En 1956, Bradbury fue al estreno de Moby Dick a un cine rodeado de gente que esperaba afuera bajo la lluvia. Miró a lo lejos y descubrió que, entre ellos, había dos personas que en su niñez pedían autógrafos junto a él, cuando era un pre adolescente que merodeaba por los Estudios Paramount. Por primera vez era Bradbury quien firmaba los autógrafos. “Se los firmé con lágrimas en los ojos, sabiendo que, tras mucho tiempo, había trepado por encima de la pared con los patines bajo el brazo”, escribió. Varios años después, en un banquete donde Bradbury debía entregarle un premio a Spielberg, el escritor ya consagrado vio sentado en una mesa del rincón al mismísimo George Burns, la persona que le permitió en 1934 escuchar en vivo Show de Burns y Allen y quien le aseguró que iba a triunfar como escritor. Bradbury lo reconoció en palabras frente al micrófono, pidiendo entregarle un premio a Burns, el hombre generoso que le dijo que era espléndido cuando no lo era. “¿Era usted? Lo recuerdo”, le dijo Burns al acercarse. Y se dieron un abrazo luego de cuarenta años sin verse. Había una vez en Hollywood es el premio que entrega Tarantino a todas las películas que le abrieron la curiosidad por trabajar en Hollywood, pero sobre todo a aquellos que le abrieron la puerta de un estudio cuando nadie creía en él. A los Cliff que fue conociendo con el paso del tiempo, aunque no sean sus doble de acción. Es una carta de agradecimiento a Los Ángeles, pero en particular al Tarantino niño que vivió en esa ciudad soñando con ser parte de un set. Con entender qué sucede detrás de escena. Por eso el director le dedica tantos minutos a los rodajes en su novena película. Porque lo que sucede delante de las cámaras es una consecuencia de lo que sucede detrás.

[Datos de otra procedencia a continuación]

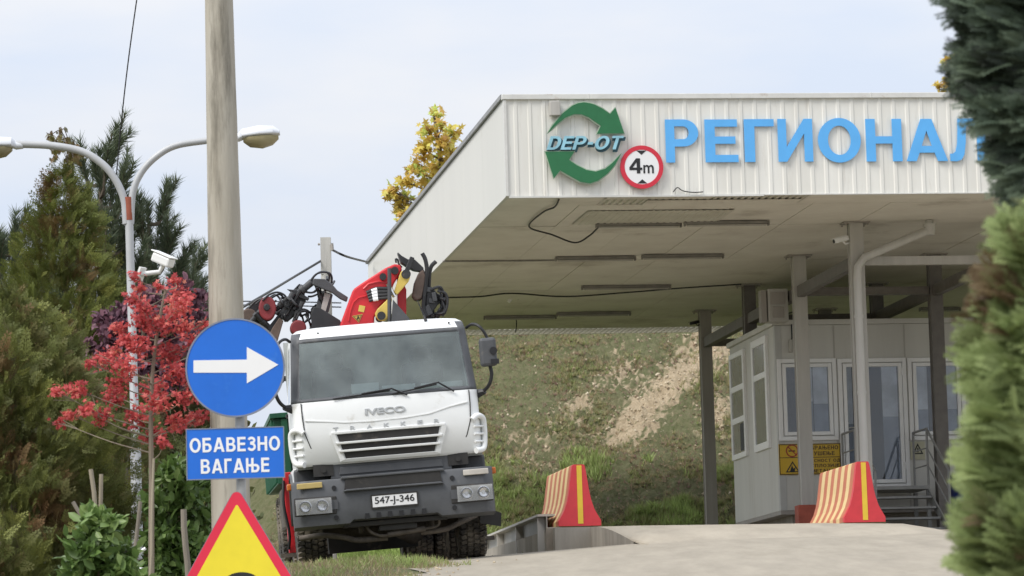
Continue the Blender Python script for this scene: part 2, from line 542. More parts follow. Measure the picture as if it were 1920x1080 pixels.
# ------------------------------------------------------------------ ground
def sm(x, a, b):
    t = min(1, max(0, (x - a) / (b - a)))
    return t * t * (3 - 2 * t)
GY = [-60, 0, 30, 40, 44, 47, 50, 60, 66, 4000]
GZ = [-6.0, -1.6, 0.74, 1.50, 1.80, 1.98, 1.98, 1.9, 1.9, 1.9]
def ground_z(X, Y):
    z = float(np.interp(Y, GY, GZ))
    z += 0.055 * min(3.4, max(-1.5, X + 1.1)) * sm(Y, 5, 40)
    z += 0.13 * math.exp(-((Y - 43.3) / 3.2) ** 2) * (1 - sm(X, -1.9, -0.75)) * (1 - sm(-X, 3.5, 7))
    if Y > 66:   # the bank behind the weighbridge
        f = 0.0 + 1.0 * sm(X, -9.5, -2.2)
        z += f * (9.6 * sm(Y, 64, 92) + 0.0)
    return EYE + z
def lin(a, b, n):
    return [a + (b - a) * i / (n - 1) for i in range(n)]
xs = [-3000, -600, -150, -60, -30, -18] + lin(-12, 16, 57) + [24, 40, 90, 200, 700, 3000]
ys = [-400, -100, -60, -30, 0] + lin(10, 62, 105) + [64, 66] + lin(95, 130, 8) + [300, 1000, 3500]
gv = []
for y in ys:
    for x in xs:
        z = ground_z(x, y) if y <= 66 else EYE + 1.9 - 0.3
        gv.append((x, y, z))
nx = len(xs)
gf = [(j * nx + i, j * nx + i + 1, (j + 1) * nx + i + 1, (j + 1) * nx + i) for j in range(len(ys) - 1) for i in range(nx - 1)]
m_verge = M('verge_soil', (0.16, 0.13, 0.085), 0.95, var=0.2, scale=3, c2=(0.09, 0.11, 0.045), bump=0.6, spec=0.1)
g = MB(); g.add(gv, gf)
tag(g.build('ground', m_verge, smooth=True), kind='structure')

# road of pale dusty concrete, a sheet a few mm above the ground
m_road = M('dusty_concrete', (0.352, 0.314, 0.252), 0.9, var=0.12, scale=3, bump=0.5, spec=0.2, grime=(0.286, 0.254, 0.200), gscale=1.5, gthr=0.54, stretch=(1, .16, 1))
def road_left(Y):
    return float(np.interp(Y, [0, 36, 40, 43, 45, 47, 49, 70], [-3, -1.9, -1.25, -1.0, -1.2, -2.0, -3.2, -4.0]))
rows = lin(6, 64, 117)
rv = []; nn = 40
for j, y in enumerate(rows):
    l = road_left(y) + 0.12 * math.sin(y * 3.1) + 0.07 * math.sin(y * 7.7 + 1)
    for i in range(nn):
        x = l + (14 - l) * i / (nn - 1)
        rv.append((x, y, ground_z(x, y) + 0.012))
rf = [(j * nn + i, j * nn + i + 1, (j + 1) * nn + i + 1, (j + 1) * nn + i) for j in range(len(rows) - 1) for i in range(nn - 1)]
rd = MB(); rd.add(rv, rf)
tag(rd.build('road', m_road, smooth=True), kind='structure')

# ------------------------------------------------------------------ canopy frame
YAW = 0.143
ZP = EYE + 7.311 - 4.68            # level of the weighbridge platform
CM = Matrix.Translation((-0.041, 52.2, ZP)) @ Matrix.Rotation(YAW, 4, 'Z')
CB = 4.68; CT = 4.68 + 1.45; CL = 18.96; CW = 13.2   # underside, top, depth, width
def LB(px, py, b):
    return hit(px, py, CM, 1, b)
def LA(px, py, a):
    return hit(px, py, CM, 0, a)
def LZ(px, py, z):
    return hit(px, py, CM, 2, z)

# platform and ramp (solid concrete)
m_plat = M('weighbridge_concrete', (0.396, 0.352, 0.283), 0.9, var=0.12, scale=2.5, bump=0.5, spec=0.2, grime=(0.288, 0.260, 0.209), gscale=0.9, gthr=0.53, stretch=(1, .2, 1))
m_wall = M('stained_concrete_edge', (0.40, 0.37, 0.32), 0.95, var=0.2, scale=3, bump=0.5, streak=True, spec=0.15)
A0 = P(1040, 989, 50.4)
crest_px = [(1040, 989), (1108, 988), (1200, 986), (1320, 985), (1420, 984), (1500, 983.5), (1600, 983), (1690, 984), (1745, 994), (1810, 1012), (1900, 1032), (2100, 1060)]
crest = [P(px, py, 50.4 + (px - 1040) / 138 * 0.14) for px, py in crest_px]
foot = []
for i, (px, py) in enumerate(crest_px):
    if i < 2:
        foot.append(P(1112 + 76 * i, 1022 - 6 * i, 48.6 - 1.6 * i))
    else:
        c = crest[i]
        Y = 45.2 - 0.1 * i
        X = P(px + 20, 1050, Y).x
        foot.append(Vector((X, Y, ground_z(X, Y) - 0.02)))
foot[0] = crest[0] + (crest[1] - crest[0]) * 0.55
rb = MB()
NS = 14
grid = []
for i in range(len(crest)):
    rowp = []
    for k in range(NS + 1):
        t = k / NS
        p = foot[i].lerp(crest[i], t)
        e = t * t * (3 - 2 * t)
        p.z = foot[i].z + (crest[i].z - foot[i].z) * (0.35 * t + 0.65 * math.sin(t * math.pi / 2))
        rowp.append(p)
    grid.append(rowp)
vs = [p for r_ in grid[1:] for p in r_]
fs = [(i * (NS + 1) + k, (i + 1) * (NS + 1) + k, (i + 1) * (NS + 1) + k + 1, i * (NS + 1) + k + 1) for i in range(len(grid) - 2) for k in range(NS)]
rb.add(vs, fs, 0)
side = grid[1]
vs = side + [Vector((p.x, p.y, p.z - 0.9)) for p in side]
n1 = len(side)
rb.add(vs, [(k, k + 1, k + 1 + n1, k + n1) for k in range(n1 - 1)], 1)
tag(rb.build('ramp', [m_plat, m_wall], smooth=True), kind='structure')
pm = MB()
back = 30.0
c0 = CM.inverted() @ crest[0]
vv = Vector((-math.sin(YAW), math.cos(YAW), 0))
top = [Vector((c.x, c.y, c.z - 0.0)) for c in crest]
far = [Vector((c.x, c.y, ZP - 0.03)) + vv * (12 if i == 0 else 14) for i, c in enumerate(crest)]
mid = []
for i, c in enumerate(crest):
    q = Vector((c.x, c.y, ZP - 0.03)) + vv * (1.6 if i < 8 else 4.2)
    if i < 2: q.z = c.z
    mid.append(q)
n = len(top)
pm.add(top + mid + far, [(i, i + 1, n + i + 1, n + i) for i in range(n - 1)] + [(n + i, n + i + 1, 2 * n + i + 1, 2 * n + i) for i in range(n - 1)], 0)
low = [Vector((p.x, p.y, p.z - 1.0)) for p in (far[0], mid[0], top[0], top[1])]
pm.add([far[0], mid[0], top[0], top[1]] + low, [(0, 1, 5, 4), (1, 2, 6, 5), (2, 3, 7, 6)], 1)
tag(pm.build('platform', [m_plat, m_wall]), kind='structure')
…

Había una vez en Hollywood es una película de amor sobre el trabajo, sea de estrella, de actor venido a menos o de doble de acción. No hay papeles ni géneros menores cuando hablamos de cine o televisión. En el cine de Tarantino no hay categorías que dividan a las obras con mayúsculas o minúsculas, porque todo es parte de la escuela sentimental que nos ayuda no tanto a entender al mundo, sino a sobrevivir a él con la mayor astucia posible. Y hasta, a veces, ser felices. De eso habla Había una vez en Hollywood: de aprender a estar contentos con lo que tenemos enfrente, sea un papel en un western, la compañía de un perro adorable o la magia inexplicable de ver televisión en silencio con un amigo cómplice que no necesita prometer amor eterno para hacerle saber que estará siempre a su lado. En pleno estrellato o en la miseria del olvido.